An analyst’s day is typically occupied with doing research and writing reports. Investment banking analysts usually become world-class experts at generating spreadsheets in Excel. They are also often responsible for handling their supervisors’ schedules and fielding phone calls from clients.

Associates are counted on to possess all the skills of analysts and to additionally be able to generate solid discounted cash flow (DCF) valuations of companies, arrange meetings with clients, price new offerings, and produce (with the help of analysts doing all the hard work) weekly newsletters.

#2 Vice Presidents, Directors, and Managing Directors

Vice presidents are middle management personnel at an investment bank, who usually directly supervise the analysts and associates. They have more direct contact with clients than the analysts and associates, who are typically hidden away in the back of the office.

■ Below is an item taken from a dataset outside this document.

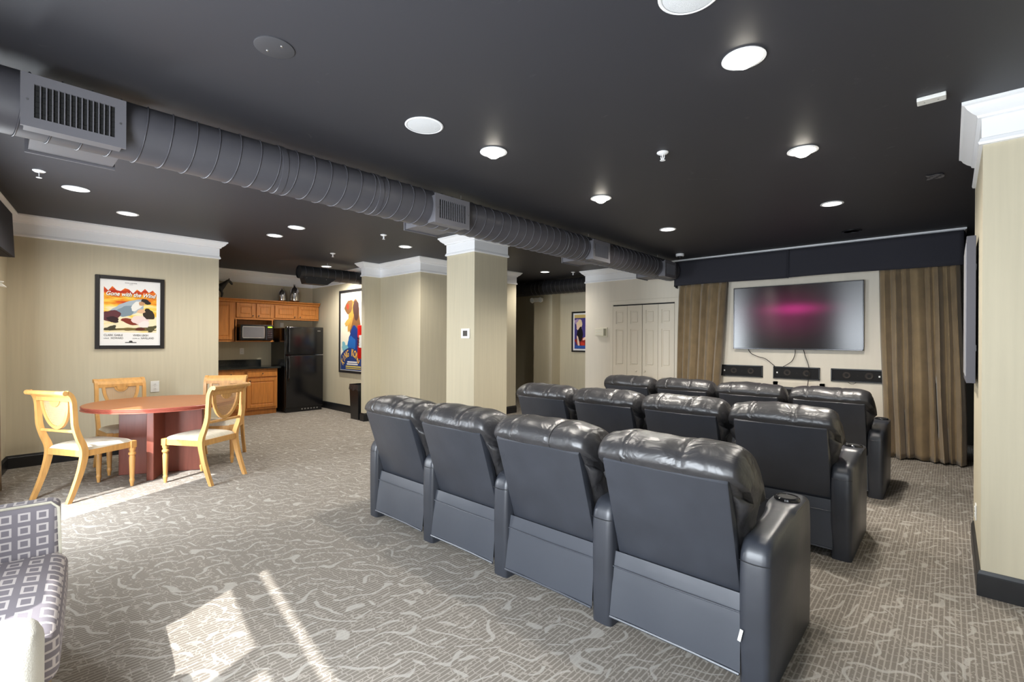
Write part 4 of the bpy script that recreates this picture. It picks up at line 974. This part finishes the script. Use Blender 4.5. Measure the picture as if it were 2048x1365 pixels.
def stile_outline():
    c = [(-.315, 0, .032), (-.275, .10, .036), (-.225, .25, .044), (-.198, .38, .052), (-.205, .46, .050), (-.240, .55, .044), (-.268, .65, .040), (-.276, .76, .038), (-.284, .86, .038), (-.305, .915, .036), (-.338, .945, .034)]
    P = catmull([Vector(p) for p in c], 4, False); L_, R_ = [], []
    for i, p in enumerate(P):
        a = P[max(i-1, 0)]; d = P[min(i+1, len(P)-1)]; tv_ = Vector((d[0]-a[0], d[1]-a[1])).normalized(); nn = Vector((-tv_.y, tv_.x))
        q = Vector((p[0], p[1])); hw = p[2]/2
        if i == 0: nn = Vector((-1, 0))
        L_.append(q+nn*hw); R_.append(q-nn*hw)
    return L_, R_
SL, SR = stile_outline()
def stile_mesh():
    b = MB(); n = len(SL); vs = []
    for x in (-.016, .016):
        vs += [(x, p[0], p[1]) for p in SL]+[(x, p[0], p[1]) for p in SR]
    o2 = 2*n; fs = []
    for i in range(n-1):
        fs += [(i, i+1, n+i+1, n+i), (o2+i, o2+n+i, o2+n+i+1, o2+i+1), (i, o2+i, o2+i+1, i+1), (n+i, n+i+1, o2+n+i+1, o2+n+i)]
    fs += [(0, n, o2+n, o2), (n-1, o2+n-1, o2+2*n-1, 2*n-1)]
    b.add(vs, fs)
    b.lathe([(.001, -.017), (.021, -.017), (.021, .017), (.001, .017)], 18, T=Matrix.Translation((0, -.350, .938)) @ Matrix.Rotation(R(90), 4, 'Y'))
    return b.mesh('rear_leg', chair_wood, 40)
def leg_mesh():
    b = MB(); b.box(-.026, .026, -.026, .026, .365, .432, .003, 1); b.box(-.017, .017, -.029, -.026, .38, .418); b.box(-.017, .017, .026, .029, .38, .418)
    b.lathe([(.013, 0), (.016, .03), (.021, .055), (.021, .066), (.017, .072), (.019, .09), (.025, .27), (.021, .285), (.021, .295), (.030, .302), (.030, .318), (.022, .326), (.022, .335), (.028, .35), (.028, .366)], 16)
    return b.mesh('leg', chair_wood, 40)
def yb_at(z): return -.262-.022*max(0, min(1, (z-.62)/.25))-.0
def cane_mesh():
    b = MB(); a0, z1, hz = .142, .868, .232
    for i in range(-15, 16):
        x = i*.0092
        if abs(x) >= a0: continue
        z0 = z1-hz*math.sqrt(1-(x/a0)**2); b.add([(x-.0022, yb_at(z0), z0), (x+.0022, yb_at(z0), z0), (x+.0022, yb_at(z1), z1), (x-.0022, yb_at(z1), z1)], [(0, 1, 2, 3)])
    for j in range(1, 26):
        z = z1-j*.0092; q = 1-((z1-z)/hz)**2
        if q <= 0: continue
        x = a0*math.sqrt(q); b.add([(-x, yb_at(z)-.0008, z-.0022), (x, yb_at(z)-.0008, z-.0022), (x, yb_at(z)-.0008, z+.0022), (-x, yb_at(z)-.0008, z+.0022)], [(0, 1, 2, 3)])
    return b.mesh('cane_panel', cane_m)
def uframe_mesh():
    b = MB(); vs = []; fs = []; n = 26
    for i in range(n+1):
        a = PI+PI*i/n
        for (rx, rz, dy) in ((.138, .226, -.010), (.166, .254, -.010), (.166, .254, .012), (.138, .226, .012)):
            z = .868+rz*math.sin(a); vs.append((rx*math.cos(a), yb_at(z)+dy, z))
    for i in range(n):
        for k_ in range(4): fs.append((i*4+k_, i*4+(k_+1) % 4, (i+1)*4+(k_+1) % 4, (i+1)*4+k_))
    fs += [(0, 1, 2, 3), (n*4+3, n*4+2, n*4+1, n*4)]
    b.add(vs, fs); return b.mesh('cane_frame', chair_wood, 40)
def medal_mesh():
    b = MB(); pl = [(.062*math.cos(PI+PI*i/16), .872+.062*math.sin(PI+PI*i/16)) for i in range(17)]
    b.prism(pl, -.289, -.272, 'y'); pl2 = [(.042*math.cos(PI+PI*i/16), .870+.042*math.sin(PI+PI*i/16)) for i in range(17)]; b.prism(pl2, -.272, -.268, 'y')
    return b.mesh('medallion', chair_wood)
def crest_mesh():
    b = MB(); b.box(-.20, .20, -.302, -.272, .862, .90, .003, 1)
    b.prism([(-.302, .895), (-.272, .895), (-.285, .92), (-.318, .945), (-.345, .955), (-.352, .93), (-.328, .92)], -.20, .20, 'x')
    b.lathe([(.019, -.225), (.019, .225)], 16, T=Matrix.Translation((0, -.350, .938)) @ Matrix.Rotation(R(90), 4, 'Y')); return b.mesh('crest_rail', chair_wood, 40)
def lower_mesh():
    b = MB(); b.box(-.20, .20, -.268, -.246, .588, .612, .004, 1); return b.mesh('lower_rail', chair_wood)
def rails_mesh():
    b = MB(); b.box(-.19, .19, .205, .235, .372, .425); b.box(-.20, .20, -.215, -.190, .372, .425)
    for s_ in (-1, 1): b.box(s_*.212-.013, s_*.212+.013, -.20, .20, .372, .425)
    return b.mesh('seat_rail', chair_wood)
def cush_mesh():
    b = MB()
    def fn(a, c):
        x, y = (a-.5)*2, (c-.5)*2; d = (1-abs(x)**4)*(1-abs(y)**4)
        return (x*.218, .01+y*.215, .426+.045*max(d, 0)**.45)
    b.grid(fn, 21, 21); return b.mesh('seat_cushion', seat_fab, 'all')
CM = [('seat_rail', rails_mesh()), ('seat_cushion', cush_mesh()), ('crest_rail', crest_mesh()), ('lower_rail', lower_mesh()), ('cane_frame', uframe_mesh()), ('medallion', medal_mesh())]
caneM, stM, lgM = cane_mesh(), stile_mesh(), leg_mesh()
def dining(label, x, y, hx, hy):
    t = thing('dining_chair', label, 'chair', (x, y, 0), math.atan2(hy, hx)-PI/2, 'cane back chairs around the table')
    for nm, me in CM: ob(nm, me, t)
    stuff(ob('cane_panel', caneM, t))
    for s_ in (-1, 1): ob('rear_leg', stM, t, (s_*.212, 0, 0)); ob('leg', lgM, t, (s_*.212, .212, 0))
    return t
dining('cane back wooden chair nearest the left edge, sunlit, with its back to the viewer', -5.82, .60, -.47, .88)
dining('cane back wooden chair between the table and the poster wall', -6.57, .985, .99, .10)
dining('cane back wooden chair in front of the table at right, seat toward the table', -5.56, 1.42, -.86, -.52)
dining('cane back wooden chair behind the right front chair, at the far end of the table', -6.30, 1.76, .85, -.53)

# ------------------------------------------------------------------ armchair at the lower left
t = thing('armchair', 'lavender grey square patterned armchair with cream arm at the lower left', 'armchair', (-2.58, .19, 0), R(-6))
def cushion(x0, x1, y0, y1, z0, z1, bulge, par, nm, m=squares, rad=.05):
    b = MB(); b.box(x0, x1, y0, y1, z0, z1, rad, 5)
    lay = b.bm.loops.layers.uv.verify(); bmesh.ops.recalc_face_normals(b.bm, faces=b.bm.faces[:])
    bmesh.ops.subdivide_edges(b.bm, edges=[e for e in b.bm.edges if e.calc_length() > .12], cuts=5, use_grid_fill=True)
    cx, cy = (x0+x1)/2, (y0+y1)/2
    for v in b.bm.verts:
        if v.co.z > (z0+z1)/2: v.co.z += bulge*max(0, 1-((v.co.x-cx)/((x1-x0)/2))**2)*max(0, 1-((v.co.y-cy)/((y1-y0)/2))**2)
    for f in b.bm.faces:
        n = f.normal
        for lp in f.loops:
            c = lp.vert.co
            lp[lay].uv = (c.x*.55, c.y*.9) if abs(n.z) > .6 else ((c.y, c.z) if abs(n.x) > .6 else (c.x, c.z))
    return b.build(nm, m, par, 50)
cushion(-.40, .40, -.56, 0, .24, .44, .035, t, 'seat_cushion')
cushion(-.38, .38, -.53, -.03, .10, .26, 0, t, 'seat_base', brown_fab, .03)
cushion(-.53, -.41, -.62, -.03, .08, .66, 0, t, 'armrest', squares, .035)
b = MB(); b.tube([(-.412, -.03, .12), (-.412, -.028, .4), (-.412, -.035, .63), (-.42, -.06, .655), (-.42, -.5, .655)], .006, 6); b.build('piping', seat_fab, t, True)
o = cushion(.43, .60, -.62, -.03, .08, .535, .02, t, 'armrest', cream_cloth, .065); o['label'] = 'cream cloth armrest'
cushion(-.52, .56, -.74, -.58, .10, 1.12, 0, t, 'backrest', squares, .075)
for x in (-.44, .48):
    for y in (-.62, -.08): MB().lathe([(.018, 0), (.026, .09)], 12, (x, y, 0)).build('leg', table_base_m, t, True)

# ------------------------------------------------------------------ left window dressing
t = thing('window_valance', 'black cloth valance box over the left window at the frame edge', 'valance', (0, 0, 0)); t.matrix_world = WT @ Matrix.Translation((.43, 0, 2.22))
b = MB(); b.prism([(0, .0), (.11, .0), (.09, .44), (0, .44)], 0, 3.0, 'x', T=None); b.build('valance_cloth', valance_m, t)
b = MB(); b.box(.02, 2.98, .004, .085, -.004, .002); b.build('valance_board', valance_m, t)
def side_curtain(u0, u1, lab):
    b = MB(); nf = 5
    def fn(a, v):
        f = math.sin(2*PI*nf*a+.3*math.sin(4*v)); return (u0+(u1-u0)*a-.05*(1-v)*(1-a), .055+.030*f*(1.2-.4*v)+.02*(1-v), .02+2.19*v)
    b.grid(fn, 61, 24); o = b.build('curtain', velvet, None, 'all'); o.matrix_world = WT; o.modifiers.new('s', 'SOLIDIFY').thickness = .006; tag(o, lab, 'curtain')
side_curtain(1.10, 1.75, 'brown velvet curtain at the left window, bottom left edge of the frame')
t = thing('wall_ornament', 'small white scrolled bracket high on the wall at the left edge', 'bracket', (0, 0, 0)); t.matrix_world = WT @ Matrix.Translation((.62, 0, 1.90))
b = MB(); b.prism([(0, 0), (.075, 0), (.07, .012), (.045, .03), (.03, .062), (.012, .07), (0, .06)], -.05, .05, 'x', bev=.004); b.build('bracket_body', plate_white, t)
MB().tube([(-.055, .03, .05), (0, .055, .052), (.055, .03, .05)], .006, 6).build('scroll', plate_white, t, True)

Directors represent the next rung up the ladder. In addition to supervising teams in their area of specialization, they are more actively involved in soliciting clients and handling client relationships. Directors are often responsible for deciding on the structure for a specific capital funding deal, such as whether it will be pursued through an equity or a debt offering.

At the top of the investment banking hierarchy are managing directors. Managing directors are the firm’s principal “salespeople”, tasked primarily with attracting new clients. They also serve as the main contact person for key existing clients. In that capacity, their job is to (A) keep existing clients happy, so as to retain their business, and (B) suggest possible new undertakings to clients, such as an acquisition, that will generate additional revenues for the investment bank.


Investment banking skills

1. Research and analysis

Investment bankers spend hours analyzing market reports and databases to get relevant information to aid in decision-making. The research may range from finding and comparing stock performances for several companies to building company profiles for reports.

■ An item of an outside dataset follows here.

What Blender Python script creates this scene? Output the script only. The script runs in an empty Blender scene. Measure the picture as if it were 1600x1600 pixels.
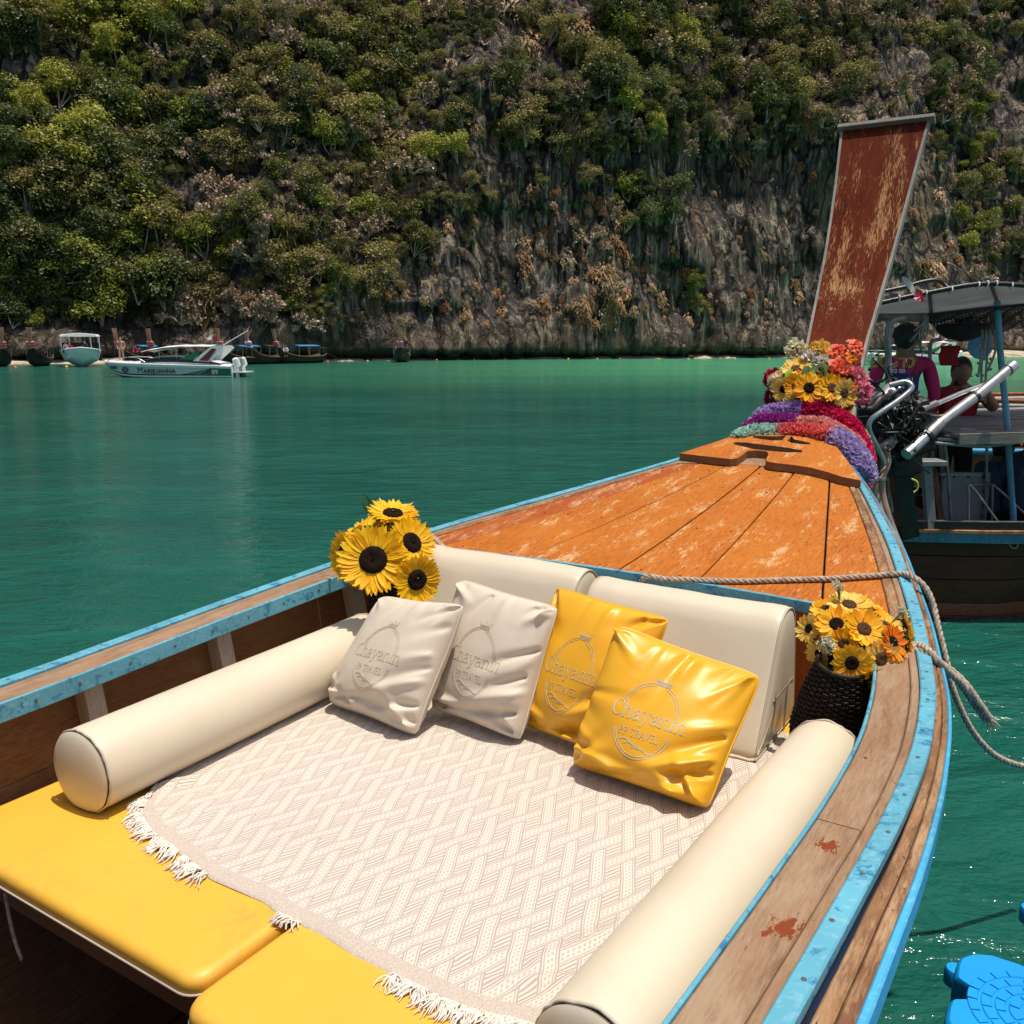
import bpy, math, random
import numpy as np
from mathutils import Vector, Matrix, Euler
from mathutils.bvhtree import BVHTree

# ---------------------------------------------------------------- camera, sky, sun, exposure
SC = bpy.context.scene
COL = SC.collection
F_PX, Y_HOR, CAM_H = 1400.0, 532.0, 2.4          # focal length in photo pixels, horizon row, eye height
PITCH = math.atan((800 - Y_HOR) / F_PX)
cam_data = bpy.data.cameras.new('camera')
cam_data.sensor_width = 36.0
cam_data.lens = 36.0 * F_PX / 1600.0
cam_data.clip_start = 0.05
cam_data.clip_end = 6000.0
cam = bpy.data.objects.new('camera', cam_data)
cam.location = (0, 0, CAM_H)
cam.rotation_euler = (math.pi / 2 - PITCH, 0, 0)
COL.objects.link(cam)
SC.camera = cam

SUN_EL, SUN_AZ = 78.0, 112.0                      # azimuth from +Y (ahead), positive = to the right
sd = Vector((math.sin(math.radians(SUN_AZ)) * math.cos(math.radians(SUN_EL)),
             math.cos(math.radians(SUN_AZ)) * math.cos(math.radians(SUN_EL)),
             math.sin(math.radians(SUN_EL))))
sun_data = bpy.data.lights.new('sun', 'SUN')
sun_data.energy = 4.35
sun_data.angle = math.radians(0.53)
sun_data.color = (1.0, 0.94, 0.84)
sun = bpy.data.objects.new('sun', sun_data)
sun.rotation_euler = sd.to_track_quat('Z', 'Y').to_euler()
sun.location = (0, 0, 60)
COL.objects.link(sun)

W = bpy.data.worlds.new('World')
SC.world = W
W.use_nodes = True
wn = W.node_tree
sky = wn.nodes.new('ShaderNodeTexSky')
sky.sky_type = 'NISHITA'
sky.sun_disc = False
sky.sun_elevation = math.radians(SUN_EL)
sky.sun_rotation = math.radians(SUN_AZ)
sky.air_density = 0.8
sky.dust_density = 3.0
sky.ozone_density = 1.0
bg = wn.nodes['Background']
bg.inputs['Strength'].default_value = 0.118
wn.links.new(sky.outputs[0], bg.inputs['Color'])

SC.view_settings.view_transform = 'Standard'
SC.view_settings.look = 'None'
SC.view_settings.exposure = 0.0
SC.view_settings.gamma = 1.0
SC.view_settings.use_curve_mapping = False
SC.cycles.max_bounces = 5
SC.cycles.diffuse_bounces = 3
SC.cycles.glossy_bounces = 3
SC.cycles.transmission_bounces = 4
SC.cycles.transparent_max_bounces = 6
SC.cycles.caustics_reflective = False
SC.cycles.caustics_refractive = False
SC.cycles.sample_clamp_indirect = 6.0
SC.cycles.use_denoising = True

random.seed(7)
rng = np.random.default_rng(11)
PI = math.pi
V = Vector

# ---------------------------------------------------------------- places
_fw = np.array([0, math.cos(PITCH), -math.sin(PITCH)])
_up = np.array([0, math.sin(PITCH), math.cos(PITCH)])
_rt = np.array([1.0, 0, 0])
_C = np.array([0, 0, CAM_H])
def ray(px, py):
    return _fw + _rt * (px - 800) / F_PX + _up * (800 - py) / F_PX
def at_z(px, py, z):
    d = ray(px, py); return _C + d * ((z - CAM_H) / d[2])
def at_y(px, py, y):
    d = ray(px, py); return _C + d * (y / d[1])
AX = math.radians(57.5)                            # heading of the near boat
A2 = np.array([math.cos(AX), math.sin(AX), 0.0])
N2 = np.array([math.sin(AX), -math.cos(AX), 0.0])
VC = -1.58
def bw(u, v, z):                                   # boat coordinates (forward, starboard, up) to the world
    return A2 * u + N2 * (v + VC) + np.array([0, 0, z])
def at_u(px, py, u):
    d = ray(px, py); return _C + d * (u / (d @ A2))

# ---------------------------------------------------------------- numpy noise
def _hash(ix, iy, seed):
    h = (ix.astype(np.int64) * 374761393 + iy.astype(np.int64) * 668265263 + seed * 1442695041) & 0xFFFFFFFF
    h = ((h ^ (h >> 13)) * 1274126177) & 0xFFFFFFFF
    return ((h ^ (h >> 16)) & 0xFFFF) / 65535.0
def vnoise(x, y, seed=0):
    x = np.asarray(x, float); y = np.asarray(y, float)
    ix = np.floor(x); iy = np.floor(y); fx = x - ix; fy = y - iy
    fx = fx * fx * (3 - 2 * fx); fy = fy * fy * (3 - 2 * fy)
    a = _hash(ix, iy, seed); b = _hash(ix + 1, iy, seed); c = _hash(ix, iy + 1, seed); d = _hash(ix + 1, iy + 1, seed)
    return (a + (b - a) * fx) * (1 - fy) + (c + (d - c) * fx) * fy - 0.5
def fbm(x, y, seed=0, octv=4):
    s = 0; amp = 1.0
    for i in range(octv):
        s = s + amp * vnoise(np.asarray(x) * 2 ** i, np.asarray(y) * 2 ** i, seed + i * 17); amp *= 0.5
    return s

# ---------------------------------------------------------------- mesh builder and objects
def unit(v):
    v = np.asarray(v, float); return v / max(np.linalg.norm(v), 1e-9)
def spline(pts, n=8):
    P = [np.asarray(p, float) for p in pts]
    if len(P) < 3:
        return [P[0] + (P[-1] - P[0]) * t for t in np.linspace(0, 1, n + 1)]
    Q = [2 * P[0] - P[1]] + P + [2 * P[-1] - P[-2]]
    out = []
    for i in range(1, len(Q) - 2):
        for k in range(n):
            t = k / n
            out.append(0.5 * ((2 * Q[i]) + (Q[i+1] - Q[i-1]) * t + (2*Q[i-1] - 5*Q[i] + 4*Q[i+1] - Q[i+2]) * t*t + (-Q[i-1] + 3*Q[i] - 3*Q[i+1] + Q[i+2]) * t**3))
    out.append(P[-1])
    return out

class MB:
    def __init__(s):
        s.v = []; s.f = []; s.m = []; s.mi = 0
    def add(s, vs, fs):
        o = len(s.v)
        s.v.extend([tuple(map(float, p)) for p in vs])
        s.f.extend([tuple(o + i for i in f) for f in fs])
        s.m.extend([s.mi] * len(fs))
        return s
    def hexa(s, c8):                                # 4 bottom then 4 top corners
        return s.add(c8, [(3,2,1,0),(4,5,6,7),(0,1,5,4),(1,2,6,5),(2,3,7,6),(3,0,4,7)])
    def box(s, c, size, x=(1,0,0), z=(0,0,1), bevel=0.0):
        c = np.asarray(c, float); X = unit(x); Z = unit(np.asarray(z, float) - X * np.dot(X, z)); Y = np.cross(Z, X)
        h = np.asarray(size, float) / 2
        if bevel <= 0:
            vs = [c + X*a*h[0] + Y*b*h[1] + Z*d*h[2] for d in (-1,1) for a, b in ((-1,-1),(1,-1),(1,1),(-1,1))]
            return s.hexa(vs)
        b_ = min(bevel, h.min() * 0.95)
        prof = []
        for cx, cy, a0 in ((1,1,0),(-1,1,90),(-1,-1,180),(1,-1,270)):
            for k in range(3):
                t = math.radians(a0 + 45 * k)
                prof.append((cx*(h[0]-b_) + b_*math.cos(t), cy*(h[1]-b_) + b_*math.sin(t)))
        prof = np.array(prof); n = len(prof); inn = np.array([1 - b_ / h[0], 1 - b_ / h[1]])
        vs = []; fs = []
        for zz, k in ((-h[2], inn), (-h[2] + b_, (1, 1)), (h[2] - b_, (1, 1)), (h[2], inn)):
            for p in prof: vs.append(c + X*p[0]*k[0] + Y*p[1]*k[1] + Z*zz)
        for r in range(3):
            for i in range(n): fs.append((r*n+i, r*n+(i+1)%n, (r+1)*n+(i+1)%n, (r+1)*n+i))
        fs.append(tuple(range(n-1,-1,-1))); fs.append(tuple(range(3*n, 4*n)))
        return s.add(vs, fs)
    def bar(s, a, b, w, h, up=(0,0,1), bevel=0.0):
        a = np.asarray(a, float); b = np.asarray(b, float)
        return s.box((a+b)/2, (np.linalg.norm(b-a), w, h), x=b-a, z=up, bevel=bevel)
    def tube(s, path, r, n=8, cap=True, closed=False):
        P = [np.asarray(p, float) for p in path]; m = len(P)
        R = r if hasattr(r, '__len__') else [r] * m
        ref = None; vs = []; fs = []
        for i in range(m):
            if closed: t = unit(P[(i+1) % m] - P[i-1])
            else: t = unit(P[min(i+1, m-1)] - P[max(i-1, 0)])
            if ref is None:
                ref = np.array([0,0,1.0]) if abs(t[2]) < 0.9 else np.array([1.0,0,0])
            e1 = unit(ref - t * np.dot(ref, t)); e2 = np.cross(t, e1); ref = e1
            for k in range(n):
                a = 2*PI*k/n
                vs.append(P[i] + R[i] * (math.cos(a)*e1 + math.sin(a)*e2))
        for i in range(m if closed else m-1):
            j = (i+1) % m
            for k in range(n): fs.append((i*n+k, i*n+(k+1)%n, j*n+(k+1)%n, j*n+k))
        if cap and not closed:
            fs.append(tuple(range(n-1,-1,-1))); fs.append(tuple((m-1)*n+k for k in range(n)))
        return s.add(vs, fs)
    def lathe(s, prof, c=(0,0,0), axis=(0,0,1), n=24, a0=0, a1=2*PI):
        ax = unit(axis); e1 = unit(np.cross(ax, (0.3,0.9,0.2)) if abs(ax[2]) > 0.9 else np.cross((0,0,1), ax)); e2 = np.cross(ax, e1)
        c = np.asarray(c, float); full = abs(a1 - a0 - 2*PI) < 1e-6
        m = n if full else n + 1
        vs = []; fs = []
        for (r, h) in prof:
            for k in range(m):
                a = a0 + (a1-a0)*k/n
                vs.append(c + ax*h + r*(math.cos(a)*e1 + math.sin(a)*e2))
        for i in range(len(prof)-1):
            for k in range(n):
                k2 = (k+1) % m
                fs.append((i*m+k, i*m+k2, (i+1)*m+k2, (i+1)*m+k))
        return s.add(vs, fs)
    def ball(s, c, r, n=12, m=8, sc=(1,1,1)):
        vs = []; fs = []
        for i in range(m+1):
            t = PI*i/m
            for k in range(n):
                a = 2*PI*k/n
                vs.append((c[0]+r*sc[0]*math.sin(t)*math.cos(a), c[1]+r*sc[1]*math.sin(t)*math.sin(a), c[2]+r*sc[2]*math.cos(t)))
        for i in range(m):
            for k in range(n): fs.append((i*n+k, (i+1)*n+k, (i+1)*n+(k+1)%n, i*n+(k+1)%n))
        return s.add(vs, fs)
    def grid(s, G, wrap=False, flip=False):         # G[i][j] points
        G = np.asarray(G, float); m, n = G.shape[:2]
        fs = []
        for i in range(m-1):
            for j in range(n if wrap else n-1):
                q = (i*n+j, i*n+(j+1)%n, (i+1)*n+(j+1)%n, (i+1)*n+j)
                fs.append(q[::-1] if flip else q)
        return s.add(G.reshape(-1, 3), fs)
    def prism(s, poly, d):                          # planar polygon (3D points) pushed along d
        P = [np.asarray(p, float) for p in poly]; d = np.asarray(d, float); n = len(P)
        return s.add(P + [p + d for p in P], [tuple(range(n-1,-1,-1)), tuple(range(n, 2*n))] + [(i, (i+1)%n, n+(i+1)%n, n+i) for i in range(n)])
    def loft(s, secs, wrap=True, cap=True):
        secs = np.asarray(secs, float); m, n = secs.shape[:2]
        s.grid(secs, wrap=wrap)
        if cap:
            s.add(secs[0], [tuple(range(n-1,-1,-1))]); s.add(secs[-1], [tuple(range(n))])
        return s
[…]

2. Financial modeling & valuation

Doing company valuations, performing financial modeling, and calculating financial metrics requires people who are good with numbers, and this is one of the responsibilities that investment bankers should expect to fulfill on a daily basis.

An investment banker needs to be an Excel Poweruser, and know his or her way around valuation multiples to predict company performance.

3. Preparing Investment Presentations

New investment bankers are required to prepare pitch book presentations that outline proposals, benefits, risks, and timelines. They are required to do the majority of the work, from preparing slides to making presentations, after factoring in comments and markups from the seniors. Investment analysts should be prepared for sudden and unreasonable deadlines for the pitches and presentation materials.


Summary of what investment bankers do

Investment banks play a key role in helping companies and government entities obtain capital financing. As financial advisors to their clients, they help to price capital, allocate resources, and manage investments. Although investment banks have been scrutinized and criticized from many different angles in recent years, they are virtually an indispensable element for the smooth, successful operation of a free market economy.